A Robust BBPLL-Based 0.18-$\mu$ m CMOS Resistive Sensor Interface With High Drift Resilience Over a −40 °C–175 °C Temperature Range

Abstract

This paper presents a drift-resilient time-based resistive sensor interface in a 0.18- $\mu \text{m}$ CMOS technology. The interface is built around only two oscillators, a phase detector, a digital filter, and a digital-to-analog converter (DAC), resulting in a simple first-order Delta–Sigma design with a predictable transfer function. The highly digital approach not only results in a small area but also implies that only a few analog circuits are sensitive to drift.

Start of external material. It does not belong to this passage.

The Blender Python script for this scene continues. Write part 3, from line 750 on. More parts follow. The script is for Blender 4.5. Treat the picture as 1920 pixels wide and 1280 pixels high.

The holistic drift-resilience strategy implemented combines time-based chopping and voltage-controlled oscillator (VCO) tuning to remove the dc and low-frequency errors introduced by VCO nonidealities and drift. These techniques do not introduce a significant area and power overhead. Silicon measurements show that the proposed bang–bang phase-locked loop (BBPLL)-based sensor interface exhibits ppm-level gain drift and offset drift for the entire −40 °C–175 °C temperature range while using a single-temperature calibration scheme and no external accurate references nor components for this drift stability. The interface provides a 15-effective number of bits conversion for a 100-ms conversion time and consumes 3.41 mW of power and occupies only 0.23 mm2 of the active area.